Fra i primi ricordi Angela colloca lo stampatore Bassanini di Venezia, che possedeva una casa di campagna vicina a quella in cui il padre di lei prestava servizio, e che era uso regalare libri alla famiglia. Quando Angela ha tre anni, i Veronese si trasferiscono a S. Bona (altra villa di Treviso), al servizio di Casa Zenobio, i cui signori seguiranno a Venezia tre anni dopo. La figura paterna è vista come mite e generosa, amante della natura e degli animali (Angela ricorda ad esempio che cane e gatta domestici li hanno seguiti in tutti i loro spostamenti; la micia morirà serenamente di vecchiaia in Venezia e, sepolta in giardino, sul suo tumulo verrà piantato un roseto che darà le rose della gatta); più severe, ma ugualmente amabili le figure della madre e della nonna, che appaiono maggiormente preoccupate, però, dall'ardimento e dal precoce ingegno della bambina. Il padre asseconda il desiderio di sapere di Angela, anche perché ella è l'unica figlia sopravvissuta ai molti nati (solo quando la fanciulla conterà tredici anni, una sorellina riuscirà a sopravvivere). A Venezia Angela si ammala di vaiolo; ricorda di esser stata cieca per sei giorni e di aver molto sofferto per la perdita dei capelli che erano di color "castagno oscuro", "folti e inanellati". A
tal proposito, accondiscendente ai pregiudizi del probabile lettore maschio
della sua autobiografia aggiunge: "Conobbi allora d'essere vera femmina,
poiché l'ambizione cominciava a prender possesso delle mie idee"
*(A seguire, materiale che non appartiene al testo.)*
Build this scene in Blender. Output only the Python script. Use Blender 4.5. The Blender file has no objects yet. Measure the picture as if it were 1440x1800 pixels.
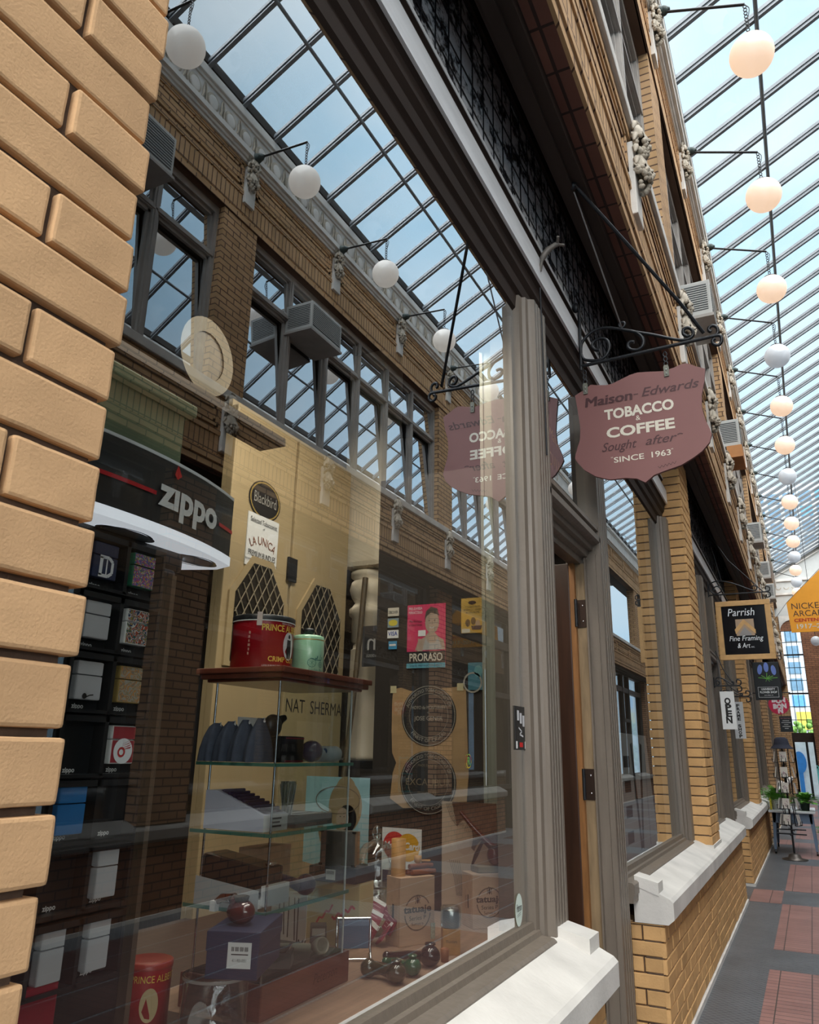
import bpy, bmesh, math, random
from mathutils import Vector, Matrix, noise
random.seed(7)
S = bpy.context.scene
COL = S.collection
PI = math.pi

# ------------------------------------------------------------------ camera
cam_d = bpy.data.cameras.new('camera'); cam = bpy.data.objects.new('camera', cam_d); COL.objects.link(cam)
yaw, pit, roll = math.radians(26.748), math.radians(17.194), math.radians(1.033)
fw = Vector((-math.sin(yaw)*math.cos(pit), math.cos(yaw)*math.cos(pit), math.sin(pit)))
rt = Vector((math.cos(yaw), math.sin(yaw), 0)); up = rt.cross(fw)
r2 = rt*math.cos(roll)+up*math.sin(roll); u2 = -rt*math.sin(roll)+up*math.cos(roll)
cam.matrix_world = Matrix(((r2.x,u2.x,-fw.x,.735),(r2.y,u2.y,-fw.y,0),(r2.z,u2.z,-fw.z,1.39),(0,0,0,1)))
cam_d.sensor_width = 36; cam_d.sensor_fit = 'HORIZONTAL'; cam_d.lens = 1353.95/1440*36
cam_d.clip_start = .01; cam_d.clip_end = 200
cam_d.dof.use_dof = True; cam_d.dof.focus_distance = 4.2; cam_d.dof.aperture_fstop = 45.0
S.camera = cam
# ------------------------------------------------------------------ sky, sun, exposure
W = bpy.data.worlds.new('sky'); S.world = W; W.use_nodes = True
nt = W.node_tree; nt.nodes.clear()
def N(t, k, **kw):
    n = t.nodes.new(k)
    for a, b in kw.items():
        if a in n.inputs.keys(): n.inputs[a].default_value = b
        else: setattr(n, a, b)
    return n
tc = N(nt,'ShaderNodeTexCoord'); mp = N(nt,'ShaderNodeMapping'); mp.inputs['Scale'].default_value = (1.2,1.2,2.6)
no = N(nt,'ShaderNodeTexNoise', Scale=1.6, Detail=5.0, Roughness=.55)
cr = N(nt,'ShaderNodeValToRGB')
cr.color_ramp.elements[0].position = .38; cr.color_ramp.elements[0].color = (.50,.75,.92,1)
cr.color_ramp.elements[1].position = .68; cr.color_ramp.elements[1].color = (.80,.91,.97,1)
bg = N(nt,'ShaderNodeBackground', Strength=1.32); wo = N(nt,'ShaderNodeOutputWorld')
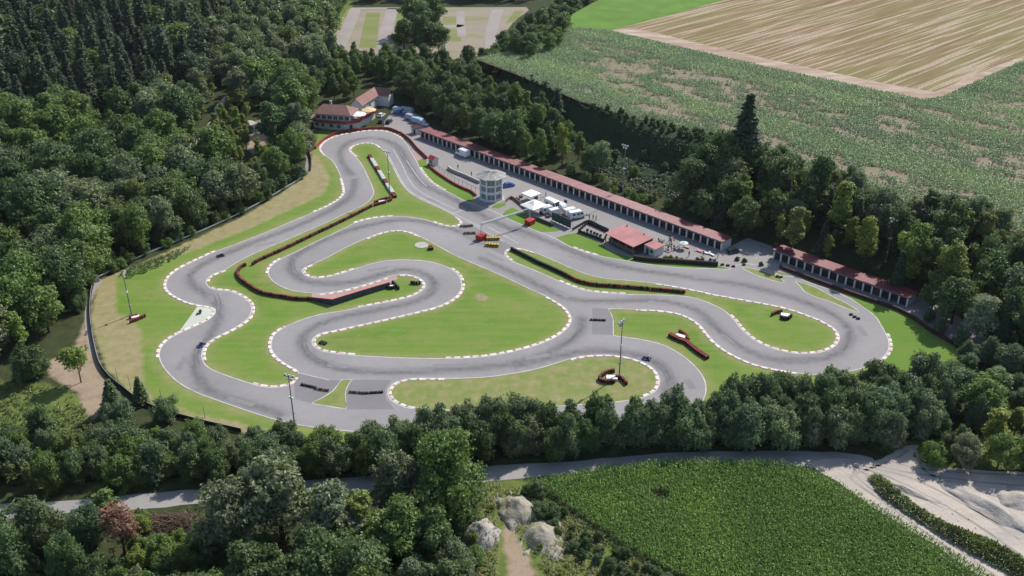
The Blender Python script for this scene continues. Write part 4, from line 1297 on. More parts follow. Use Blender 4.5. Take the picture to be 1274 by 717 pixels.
# ---------------------------------------------------------------- tents
def tent(px, py, w, d, rz, h, label, peak=1.3):
    x, y = at(px, py, h)
    root = tag(empty('pavilion_tent', (x, y, 0), rz), label, 'tent', 'white tents in the paddock')
    mb = MB()
    c = [(-w / 2, -d / 2), (w / 2, -d / 2), (w / 2, d / 2), (-w / 2, d / 2)]
    V = [(p[0], p[1], h) for p in c] + [(p[0] * .45, p[1] * .45, h + peak * .42) for p in c] + [(0, 0, h + peak)]
    F = [(i, (i + 1) % 4, 4 + (i + 1) % 4, 4 + i) for i in range(4)] + [(4 + i, 4 + (i + 1) % 4, 8) for i in range(4)]
    V += [(p[0], p[1], h - .35) for p in c]
    F += [(9 + i, 9 + (i + 1) % 4, (i + 1) % 4, i) for i in range(4)]
    mb.add(V, F)
    mb.build('canopy', M['canvas'], root)
    lm = MB().cyl((0, 0, 0), (0, 0, h), 0.05).mesh('leg', M['steel'])
    for p in c: link('leg', lm, root, (p[0] * .98, p[1] * .98, 0))


tent(660.8, 240.5, 4.6, 4.6, R(-48), 2.5, 'square white tent nearest the blue car', .5)
tent(664.3, 255.0, 6.2, 6.2, R(-48), 2.6, 'pyramid white tent next to the start gantry', 1.5)


# ---------------------------------------------------------------- vehicles
def wheels(root, xs, w, r=0.32, wd=0.2):
    wm_ = MB(); wm_.cyl((0, -wd / 2, 0), (0, wd / 2, 0), r, n=14)
    tm = wm_.mesh('tyre', M['tyre'])
    hm = MB(); hm.cyl((0, -wd / 2 - .01, 0), (0, wd / 2 + .01, 0), r * .58, n=10)
    hmesh = hm.mesh('rim', M['hub'])
    for x in xs:
        for s in (-1, 1):
            t = link('wheel', tm, root, (x, s * (w / 2 - wd / 2 + .02), r))
            link('rim', hmesh, t)


def car(px, py, rz, mt, label, L=4.2, W=1.75, H=1.45, group=None):
    x, y = at(px, py, 0.5)
    root = tag(empty('parked_car', (x, y, 0), rz), label, 'car', group)
    b = MB()
    b.ext([(-L / 2, .35), (-L / 2 + .05, .75), (-L / 2 + .2, .92), (-L * .28, .95), (L * .2, .93), (L / 2 - .15, .78), (L / 2, .55), (L / 2 - .03, .3), (L * .4, .24), (-L * .42, .24)], -W / 2, W / 2, 0, .94)
    b.build('body', mt, root)
    c = MB(); c.ext([(-L * .40, .93), (-L * .33, H - .04), (-L * .25, H), (L * .05, H), (L * .12, H - .06), (L * .27, .92)], -W / 2 * .92, W / 2 * .92, 0, .82)
    c.build('roof', mt, root)
    g = MB()
    for s in (-1, 1):
        g.add([(-L * .31, s * W / 2 * .885, 1.0), (L * .18, s * W / 2 * .885, 1.0), (L * .07, s * W / 2 * .79, H - .1), (-L * .27, s * W / 2 * .79, H - .1)], [(0, 1, 2, 3) if s < 0 else (3, 2, 1, 0)])
    g.add([(L * .262, -W * .40, .97), (L * .262, W * .40, .97), (L * .135, W * .35, H - .07), (L * .135, -W * .35, H - .07)], [(0, 1, 2, 3)])
    g.add([(-L * .395, -W * .40, .98), (-L * .395, W * .40, .98), (-L * .34, W * .35, H - .1), (-L * .34, -W * .35, H - .1)], [(3, 2, 1, 0)])
    for v in range(len(g.v)):
        p = g.v[v]; g.v[v] = (p[0] * 1.012, p[1] * 1.03, p[2])
    g.build('window', M['glass'], root)
    lm = MB(); lm.box((0, 0, 0), (.08, .35, .14)); hm = lm.mesh('headlight', M['lamp'])
    for s in (-.55, .55): link('headlight', hm, root, (L / 2 - .06, s, .66))
    wheels(root, (-L * .31, L * .32), W)
    return root


def van(px, py, rz, mt, label, L=5.6, W=2.05, H=2.5, nose=1.0, group=None, cat='van', name='van', wins=False, zr=1.2):
    x, y = at(px, py, zr)
    root = tag(empty(name, (x, y, 0), rz), label, cat, group)
    b = MB()
    n_ = nose
    b.ext([(-L / 2, .4), (-L / 2, H - .12), (-L / 2 + .15, H), (L / 2 - n_ - .7, H), (L / 2 - n_ - .35, H - .15), (L / 2 - n_ + .25, 1.35), (L / 2 - .15, 1.1), (L / 2, .85), (L / 2, .4)], -W / 2, W / 2, 0, .95)
    b.build('body', mt, root)
    g = MB()
    if n_ > .3:
        a0, a1 = L / 2 - n_ - .28, L / 2 - n_ + .22
        g.add([(a1 + .03, -W * .43, 1.42), (a1 + .03, W * .43, 1.42), (a0 + .03, W * .41, H - .22), (a0 + .03, -W * .41, H - .22)], [(0, 1, 2, 3)])
        for s in (-1, 1):
            q = s * (W / 2 + .012)
            g.add([(L / 2 - n_ - 1.15, q, 1.4), (L / 2 - n_ + .0, q, 1.4), (L / 2 - n_ - .35, q * .95, H - .35), (L / 2 - n_ - 1.15, q * .95, H - .35)], [(0, 1, 2, 3) if s < 0 else (3, 2, 1, 0)])
        g.build('windscreen', M['glass'], root)
    if wins:
        wb = MB().box((0, 0, 0), (0.9, .04, .6)).mesh('side_window', M['glass'])
        for k in (-1.4, 0.1):
            for s in (-1, 1): link('side_window', wb, root, (k, s * W / 2 * .985, 1.65))
    bm2 = MB(); bm2.box((-L / 2 - .03, 0, .5), (.08, W * .9, .2)); bm2.build('bumper', M['dark_wall'], root)
    wheels(root, (-L * .28, L * .33) if n_ > .3 else (-.35, .35), W, .34)
    return root


van(575.5, 190.3, R(132), M['car_white'], 'white box van parked in front of the long garage row', 5.8, 2.1, 2.7, 1.1)
car(633, 230.5, R(25), M['car_blue'], 'bright blue small car behind the control tower', 4.0)
van(688, 249.5, R(-50), M['car_white'], 'long white camper nearest the garages behind the tents', 6.2, 2.2, 2.8, .9, 'white vans behind the tents', 'camper', 'camper', True, 2.6)
van(698, 253, R(-50), M['car_white'], 'small white trailer behind the long camper', 3.2, 1.9, 2.1, 0.0, 'white vans behind the tents', 'trailer', 'trailer', False, 2.0)
van(680.5, 256.6, R(32), M['car_white'], 'white caravan touching the pyramid tent', 4.0, 2.0, 2.4, 0.0, 'white vans behind the tents', 'caravan', 'caravan', True, 2.3)
van(689.8, 260, R(30), M['car_white'], 'low white trailer between the caravan and the green hoarding', 3.6, 1.9, 2.0, 0.0, 'white vans behind the tents', 'trailer', 'trailer', False, 1.9)
van(711, 259.2, R(28), M['car_white'], 'white panel van beyond the green hoarding', 5.2, 2.0, 2.3, .9, 'white vans behind the tents', 'van', 'van', False, 2.2)
van(717.5, 264.0, R(24), M['car_white'], 'white minibus with side windows at the end of the green hoarding', 5.4, 2.1, 2.5, .8, 'white vans behind the tents', 'minibus', 'minibus', True, 2.0)
car(474.5, 150.8, R(80), M['car_dark'], 'dark car parked under the clubhouse terrace', 4.3)
car(483.8, 151.6, R(75), M['car_dark'], 'dark car with a pale boot behind the red barrier', 4.2)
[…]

(ove, per "ambizione", noi useremmo oggi "vanità").
Si
vedrà in seguito, esaminando le sue liriche e le sue azioni, che
in realtà la vanità e l'ambizione di Angela erano più
alte e diversamente orientate...
A
Venezia si tenta di farle frequentare una scuola femminile, dalla quale
viene espulsa per vivacità, senza che questo turbi granché
il parentado.
Seguendo
i conti Zenobio, i Veronese tornano a S. Bona; del periodo Angela ricorda
che suo padre aveva stretto amicizia con due poeti trevigiani, il Marchese
Montanaro Bomben e Giovanni Pozzobon, autore di lunari detti "El Schieson
Trevisan", dal quale la bambina sentirà per la prima volta parlare
di astronomia, appassionandosi all'aspetto "lirico" di tale materia (le
stelle come sogno).
A
nove anni, incoraggiata dal padre, raccoglie la "sfida" del proprio padrone,
il conte Alvise Zenobio, a tirare al bersaglio con la pistola. Ne guadagnerà
uno zecchino e l'avversione per le armi da fuoco, di cui odia soprattutto
il rumore.
Apprende,
all'epoca, delle opere di Shakespeare da uno dei camerieri inglesi del
conte suddetto, opere che infiammano la sua fantasia, riempiendola di regine
e veleni.
All'età di undici
anni impara a scrivere, vincendo l'ostilità materna a tal progetto
(per una fanciulla leggere era commendevole, ma scrivere no...) da un falegname
prima e da un coetaneo, figlio del fattore della villa, poi.
A tale fanciullo chiede
in dono le Opere di Metastasio e ricorda di averlo fatto con tale
ardore da rendere impossibile all'altro un diniego.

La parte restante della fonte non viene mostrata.